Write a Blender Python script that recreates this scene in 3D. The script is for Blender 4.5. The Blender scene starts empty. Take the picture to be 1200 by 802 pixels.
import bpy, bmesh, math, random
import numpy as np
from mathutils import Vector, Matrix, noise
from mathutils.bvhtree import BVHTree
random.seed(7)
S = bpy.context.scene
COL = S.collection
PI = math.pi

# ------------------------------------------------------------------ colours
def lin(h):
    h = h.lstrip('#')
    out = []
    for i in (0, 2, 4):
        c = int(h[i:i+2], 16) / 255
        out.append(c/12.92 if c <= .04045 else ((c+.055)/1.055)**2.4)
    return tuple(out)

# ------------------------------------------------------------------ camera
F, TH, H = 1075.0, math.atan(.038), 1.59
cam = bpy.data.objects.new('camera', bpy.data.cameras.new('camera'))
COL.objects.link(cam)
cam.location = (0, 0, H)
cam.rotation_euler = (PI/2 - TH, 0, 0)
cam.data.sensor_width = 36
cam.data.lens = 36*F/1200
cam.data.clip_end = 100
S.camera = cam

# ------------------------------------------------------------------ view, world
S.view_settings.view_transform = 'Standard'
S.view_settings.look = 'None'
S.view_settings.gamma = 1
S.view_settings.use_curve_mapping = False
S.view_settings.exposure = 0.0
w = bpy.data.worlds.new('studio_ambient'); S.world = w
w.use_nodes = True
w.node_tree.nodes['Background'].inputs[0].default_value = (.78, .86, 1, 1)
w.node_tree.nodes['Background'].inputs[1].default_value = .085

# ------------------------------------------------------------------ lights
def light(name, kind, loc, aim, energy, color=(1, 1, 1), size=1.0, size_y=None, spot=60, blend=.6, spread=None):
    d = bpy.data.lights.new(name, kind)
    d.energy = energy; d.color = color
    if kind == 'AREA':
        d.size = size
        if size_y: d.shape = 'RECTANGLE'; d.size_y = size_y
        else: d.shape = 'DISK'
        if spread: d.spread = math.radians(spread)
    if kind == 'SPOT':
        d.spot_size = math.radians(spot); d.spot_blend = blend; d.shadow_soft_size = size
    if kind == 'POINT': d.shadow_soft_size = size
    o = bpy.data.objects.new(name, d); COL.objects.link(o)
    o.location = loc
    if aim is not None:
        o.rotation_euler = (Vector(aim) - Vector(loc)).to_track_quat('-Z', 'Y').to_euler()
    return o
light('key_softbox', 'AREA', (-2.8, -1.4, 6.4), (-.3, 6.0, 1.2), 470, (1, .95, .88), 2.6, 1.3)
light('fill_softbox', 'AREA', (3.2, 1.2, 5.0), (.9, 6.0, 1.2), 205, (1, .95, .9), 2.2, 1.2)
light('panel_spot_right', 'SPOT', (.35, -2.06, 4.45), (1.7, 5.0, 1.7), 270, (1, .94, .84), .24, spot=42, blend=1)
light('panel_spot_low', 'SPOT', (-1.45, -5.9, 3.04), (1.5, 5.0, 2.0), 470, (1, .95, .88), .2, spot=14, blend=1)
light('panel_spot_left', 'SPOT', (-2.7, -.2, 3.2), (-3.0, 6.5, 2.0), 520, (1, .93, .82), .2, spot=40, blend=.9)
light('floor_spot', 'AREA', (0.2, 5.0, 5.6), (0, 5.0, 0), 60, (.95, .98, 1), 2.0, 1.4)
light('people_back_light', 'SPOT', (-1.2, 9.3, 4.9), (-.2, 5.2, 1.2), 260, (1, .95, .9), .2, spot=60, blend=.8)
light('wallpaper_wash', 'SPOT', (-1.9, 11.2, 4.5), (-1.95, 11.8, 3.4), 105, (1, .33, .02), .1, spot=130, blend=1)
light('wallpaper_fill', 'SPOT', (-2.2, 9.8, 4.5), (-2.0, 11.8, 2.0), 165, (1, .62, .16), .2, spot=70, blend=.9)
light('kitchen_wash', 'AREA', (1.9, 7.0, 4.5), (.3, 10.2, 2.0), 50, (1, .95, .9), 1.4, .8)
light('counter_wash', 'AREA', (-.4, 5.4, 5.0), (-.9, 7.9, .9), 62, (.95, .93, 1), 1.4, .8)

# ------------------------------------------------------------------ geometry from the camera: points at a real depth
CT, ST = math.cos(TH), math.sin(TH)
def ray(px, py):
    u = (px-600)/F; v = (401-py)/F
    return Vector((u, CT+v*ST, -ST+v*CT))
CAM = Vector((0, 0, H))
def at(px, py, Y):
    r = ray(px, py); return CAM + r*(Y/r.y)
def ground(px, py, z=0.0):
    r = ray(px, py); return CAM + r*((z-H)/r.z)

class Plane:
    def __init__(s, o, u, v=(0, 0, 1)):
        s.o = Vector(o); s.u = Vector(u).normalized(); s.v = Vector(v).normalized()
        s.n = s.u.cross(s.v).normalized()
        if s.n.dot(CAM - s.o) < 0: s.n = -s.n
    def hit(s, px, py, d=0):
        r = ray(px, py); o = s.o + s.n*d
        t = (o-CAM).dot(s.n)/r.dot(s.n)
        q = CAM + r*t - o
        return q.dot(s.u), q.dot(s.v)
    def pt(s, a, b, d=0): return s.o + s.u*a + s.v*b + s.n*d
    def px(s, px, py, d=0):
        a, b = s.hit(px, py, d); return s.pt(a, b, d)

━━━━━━

Everything from the first line above through the line that contains "PI = math.pi" should be duplicated exactly, please, and nothing beyond it.

Write a Blender Python script that recreates this scene in 3D. The script is for Blender 4.5. The Blender scene starts empty. Take the picture to be 1200 by 802 pixels.
import bpy, bmesh, math, random
import numpy as np
from mathutils import Vector, Matrix, noise
from mathutils.bvhtree import BVHTree
random.seed(7)
S = bpy.context.scene
COL = S.collection
PI = math.pi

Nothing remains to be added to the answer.